- WHAT TO PRODUCE -
Copy every line in which the string "script" occurs.

-----

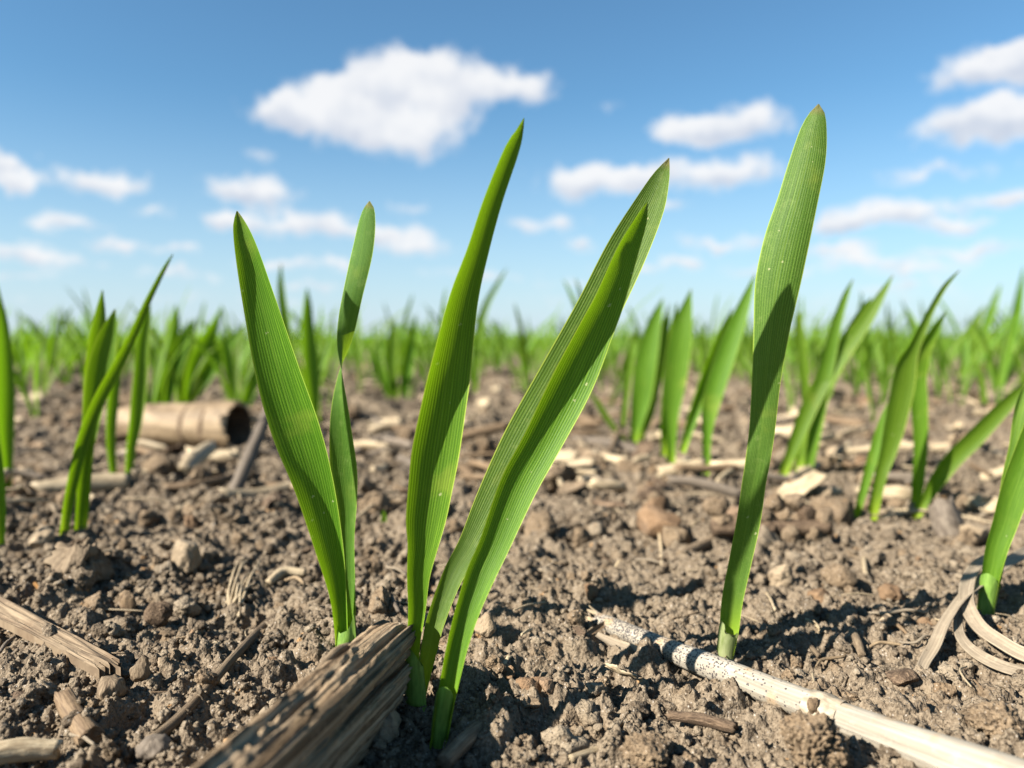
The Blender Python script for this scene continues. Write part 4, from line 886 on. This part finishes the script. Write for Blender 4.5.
# flat husk and bark flakes, curled, lying at all angles
FL = [('straw', 'pale curled husk flake lying on the soil among the stubble', 'loose pale husk flakes'), ('chip', 'tan curled husk flake lying on the soil among the stubble', 'loose tan husk flakes'), ('bark', 'dark brown bark flake lying on the soil among the stubble', 'loose dark bark flakes')]
fproto = {}
def flake(i, k, loc, rz, sc):
    mat, lab, grp = FL[i]
    if (i, k) not in fproto:
        rd = random.Random(k*7+i); n, m = 22, 10; L = rd.uniform(.010, .024); w = rd.uniform(.003, .0065); c = rd.uniform(.3, 1.3)
        s = np.linspace(-1, 1, n)[:, None]; u = np.linspace(-1, 1, m)[None]
        ww = w*(1-.55*np.abs(s)**3)*(1+.5*fbm(s*3+k, u*0+i*3.3, 7, 2)); a = c*u
        X = np.stack(np.broadcast_arrays(s*L/2*(1+.18*vnoise(u*3+k, s*0+2., 5)), ww*np.sin(a)/c, ww*(1-np.cos(a))/c*1.2+.0016*fbm(s*2+k, u*1.5, 3, 3)+.0012*s*s), -1)
        Nn = nrm(np.cross(np.gradient(X, axis=0), np.gradient(X, axis=1))); A, B = X.reshape(-1, 3), (X+Nn*.0005).reshape(-1, 3); kk = n*m
        f = [tuple(q) for q in gridfaces(n, m)[:, ::-1]]+[tuple(x+kk for x in q) for q in gridfaces(n, m)]
        e = [j for j in range(m)]+[r*m+m-1 for r in range(1, n)]+[(n-1)*m+j for j in range(m-2, -1, -1)]+[r*m for r in range(n-2, 0, -1)]
        f += [(e[j], e[(j+1) % len(e)], e[(j+1) % len(e)]+kk, e[j]+kk) for j in range(len(e))]
        uv = np.stack(np.broadcast_arrays((u+1)*.2, (s+1)/2), -1).reshape(-1, 2)
        o = mk('husk_flake', np.vstack([A, B]), f, M[mat], None, np.vstack([uv, uv])); tag(o, lab, 'flake', grp); fproto[(i, k)] = o
    else: o = copy_tree(fproto[(i, k)])
    o.location = loc; o.rotation_euler = (rs_.gauss(0, .5)+(math.pi if rs_.random() < .5 else 0), rs_.gauss(0, .25), rz); o.scale = (sc,)*3
for i in range(215):
    y = math.exp(rs_.uniform(math.log(.27), math.log(1.3))); x = rs_.uniform(-.70, .70)*y; sc = rs_.uniform(.45, 1.05)
    flake(rs_.choices((0, 1, 2), (6, 4, 3))[0], rs_.randrange(5), (x, y, ground_z(x, y)+.003*sc+.001), rs_.uniform(0, 6.3), sc)
for i in range(70):
    y = rs_.uniform(.115, .30); x = rs_.uniform(-.68, .68)*y; sc = rs_.uniform(.10, .30)
    flake(rs_.choices((0, 1, 2), (2, 4, 5))[0], rs_.randrange(5), (x, y, ground_z(x, y)+.0006), rs_.uniform(0, 6.3), sc)

# thin pale fibres and stems
THL = ('thin pale stem fibre lying loose on the brown soil', 'loose thin stem fibres'); tp = {}
for i in range(150):
    near = i < 50
    y = rs_.uniform(.118, .30) if near else math.exp(rs_.uniform(math.log(.26), math.log(1.1))); x = rs_.uniform(-.69, .69)*y; k = rs_.randrange(8); sc = rs_.uniform(.22, .5) if near else rs_.uniform(.6, 1.5)
    if k not in tp:
        rd = random.Random(k+50); L = rd.uniform(.018, .034); r = rd.uniform(.00035, .0009); B = [rd.uniform(-.003, .003) for _ in range(4)]
        v, f, uv = tube([[-L/2, B[0], .0005, r*.8], [-L/6, B[1], .0012+abs(B[2])*.4, r], [L/5, B[2], .001, r], [L/2, B[3], 0, r*.6]], 20, 7, rough=.15, jag=.8, seed=k)
        o = tag(mk('stem_fibre', v, f, M[('straw', 'husk_tan', 'straw', 'dryleaf')[k % 4]], None, uv), THL[0], 'fibre', THL[1]); tp[k] = o
    else: o = copy_tree(tp[k])
    o.location = (x, y, ground_z(x, y)+.0004+.0012*sc); o.rotation_euler = (0, rs_.gauss(0, .13), rs_.uniform(0, 6.3)); o.scale = (sc,)*3
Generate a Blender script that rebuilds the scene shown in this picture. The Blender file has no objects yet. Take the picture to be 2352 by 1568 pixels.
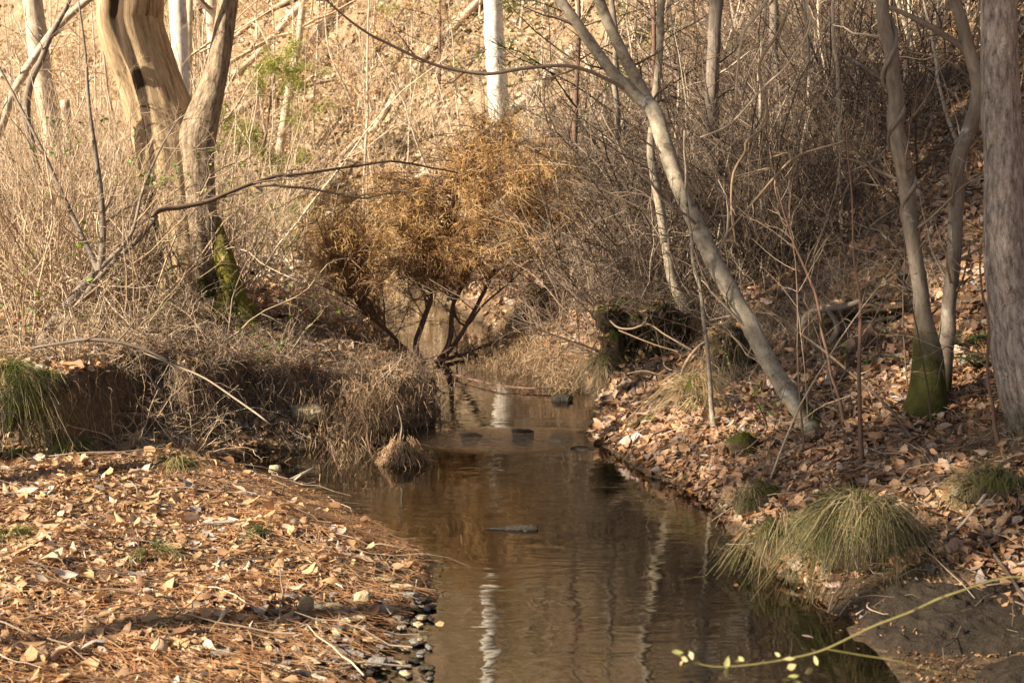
import bpy, math, random
import numpy as np
from mathutils import Vector, Matrix
PI = math.pi
RNG = np.random.default_rng(11)
SC = bpy.context.scene
COL = SC.collection
# ------------------------------------------------------------------ camera model
F = 3231.0                      # focal length in units of the 2352-wide photograph
CAM = np.array([0.0, 0.0, 1.7])
PITCH = math.atan((784 - 414) / F)
_cp, _sp = math.cos(PITCH), math.sin(PITCH)

def ray(px, py):
    a = (px - 1176) / F
    b = (784 - py) / F
    d = np.array([a, _cp + b * _sp, -_sp + b * _cp])
    return d / d[1]

def P(px, py, y):
    return CAM + ray(px, py) * y

# ------------------------------------------------------------------ noise
def _hash(ix, iy, iz):
    h = (ix.astype(np.int64) * 374761393 + iy.astype(np.int64) * 668265263 + iz.astype(np.int64) * 2147483647) & 0xffffffff
    h = ((h ^ (h >> 13)) * 1274126177) & 0xffffffff
    h = ((h ^ (h >> 16)) * 2246822519) & 0xffffffff
    return ((h ^ (h >> 15)) & 0xffff) / 65535.0

def vnoise(p):
    p = np.asarray(p, float)
    i = np.floor(p).astype(np.int64)
    f = p - i
    f = f * f * (3 - 2 * f)
    r = 0
    for dx in (0, 1):
        wx = f[..., 0] if dx else 1 - f[..., 0]
        for dy in (0, 1):
            wy = f[..., 1] if dy else 1 - f[..., 1]
            for dz in (0, 1):
                wz = f[..., 2] if dz else 1 - f[..., 2]
                r = r + wx * wy * wz * _hash(i[..., 0] + dx, i[..., 1] + dy, i[..., 2] + dz)
    return r * 2 - 1

def n2(x, y, s, seed=0):
    x = np.asarray(x, float); y = np.asarray(y, float)
    return vnoise(np.stack([x * s + seed * 17.3, y * s - seed * 9.1, np.full_like(x, seed * 3.7)], -1))

def sstep(a, b, x):
    t = np.clip((x - a) / (b - a), 0, 1)
    return t * t * (3 - 2 * t)

# ------------------------------------------------------------------ terrain
LY = [-30, 2, 4, 4.76, 5.63, 6.2, 6.8, 7.4, 7.9, 8.2, 8.7, 9.2, 9.8, 10.3, 11, 12.9, 16, 19.2, 23, 28, 34, 40]
LX = [-1.2, -.7, -.55, -.48, -.32, -.41, -.73, -1.0, -1.3, -1.8, -1.55, -.95, -.62, -.55, -.65, -.86, -1.55, -2.15, -3.3, -5.6, -11, -20]
RY = [-30, 2, 4, 5.1, 5.35, 6.0, 7.0, 8.2, 8.8, 9.1, 9.35, 10.1, 11, 11.8, 12.6, 13.5, 16.8, 19.2, 21.5, 25, 30, 40]
RX = [2.2, 1.7, 1.45, 1.38, 1.34, 1.16, 1.1, .78, .62, .52, .55, .7, .66, .52, .2, -.05, -.35, -1.0, -1.5, -3.6, -6, -17]
NOTCH_L = [(-2.25, 8.2, .22), (-1.75, 8.65, .2), (-1.28, 9.0, .2)]
NEAR = ([-.01, 0, .15, .4, .8, 1.6, 3, 5, 10, 30, 60], [0, 0, .09, .16, .25, .46, 1.05, 2.2, 6, 19, 30])
SHELF = ([-.01, 0, .15, .5, .75, 1.1, 1.8, 3, 5, 10, 30, 60], [0, 0, .03, .06, .2, .34, .6, 1.15, 2.2, 6, 19, 30])
FAR = ([-.01, 0, .12, .4, 1.2, 1.9, 3.3, 4.4, 8, 30, 60], [0, 0, .26, .5, .74, 1.0, 2.05, 2.9, 5.8, 19, 30])

def H(x, y):
    x = np.asarray(x, float); y = np.asarray(y, float)
    wob = .08 * n2(x, y, 2.0, 1) + .05 * n2(x, y, 5.5, 2) + .02 * n2(x, y, 14, 2)
    dl = np.interp(y, LY, LX) - x + wob + (.1 * n2(x * .4, y, 1.7, 12) + .05 * n2(x * .5, y, 4.5, 13)) * sstep(8, 7, y)
    dr = x - np.interp(y, RY, RX) + wob
    # bed
    din = np.minimum(-dl, -dr)
    depth = np.interp(y, [0, 5, 6, 8.5, 9.0, 9.4, 10, 14, 17], [.12, .16, .2, .2, .07, .06, .16, .18, .06])
    bed = -.012 - depth * sstep(0, .55, din) + .02 * n2(x, y, 3, 3)
    # left land
    yb = np.interp(x, [-9, -4.5, -2.9, -2.2, -1.9, -1.55, -1.0, -.6], [8.3, 8.05, 8.0, 8.15, 8.45, 8.85, 9.4, 10.4])
    yb = yb + .24 * n2(x, y * 0, 1.9, 4) + .1 * n2(x, y * .6, 6, 4)
    for (cx, cy, r) in NOTCH_L:
        yb = yb + .6 * np.exp(-((x - cx) / r) ** 2)
    k = np.interp(y, [8.6, 10.2, 12], [3.5, 1.1, .35])
    cap = .58 + .028 * np.clip(y - 8.5, 0, 9) + .03 * np.clip(-x - 3, 0, 8)
    cap = cap * np.interp(x + .3 * np.clip(y - 9, 0, 3), [-2.3, -1.3, -.9], [1, .62, .45])
    top = np.minimum(cap, .05 + k * np.maximum(dl, 0))
    bar = .008 + .2 * (1 - np.exp(-np.maximum(dl, 0) / 1.3)) + .012 * np.maximum(dl - 1, 0)
    s = sstep(-.03, .1, y - yb)
    left = bar * (1 - s) + np.maximum(top, bar) * s
    left = left + np.clip(dl, 0, .5) * 2 * (.055 * n2(x, y, .9, 5) + .035 * n2(x, y, 3.5, 6))
    # right land
    zn = np.interp(dr, *NEAR); zf = np.interp(dr, *FAR); zs = np.interp(dr, *SHELF)
    t1 = sstep(10.5, 10.85, y); t2 = sstep(8.2, 10.8, y); q = sstep(.9, 1.9, dr); t = t1 * (1 - q) + t2 * q; u = sstep(4.6, 5.7, y)
    right = (zs * (1 - u) + zn * u) * (1 - t) + zf * t
    right = right + np.clip(dr, 0, .5) * 2 * (.1 * n2(x, y, .9, 7) + .05 * n2(x, y, 2.9, 8) + .02 * n2(x, y, 8, 8))
    right = right - .45 * np.exp(-(((x - 1.22) / .34) ** 4 + ((y - 11.15) / .36) ** 4))
    right = right - .42 * np.exp(-(((x - 2.42) / .36) ** 4 + ((y - 9.55) / .38) ** 4))
    right = np.maximum(right, .03 * sstep(.05, .4, dr) + .004)
    z = np.where(dl > 0, left, np.where(dr > 0, right, bed))
    # the far hillside
    w = y - 22.0 - np.clip(-x - 2, 0, 30) * .55 + 1.5 * n2(x, y, .12, 9)
    hill = np.where(w > 0, .62 * (np.sqrt(w * w + 9) - 3), 0)
    hill = np.minimum(hill, 40 + .05 * hill) + np.clip(w, 0, 4) * (.1 * n2(x, y, .5, 10))
    rear = .0 * x
    return np.where(w > 0, np.maximum(z, 0) * 1.0 + hill, z) + rear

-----

- WRITTEN RESPONSE -
The Blender Python script for this scene continues. Write part 4, from line 886 on. This part finishes the script. Write for Blender 4.5.
Generate a Blender script that rebuilds the scene shown in this picture. The Blender file has no objects yet. Take the picture to be 2352 by 1568 pixels.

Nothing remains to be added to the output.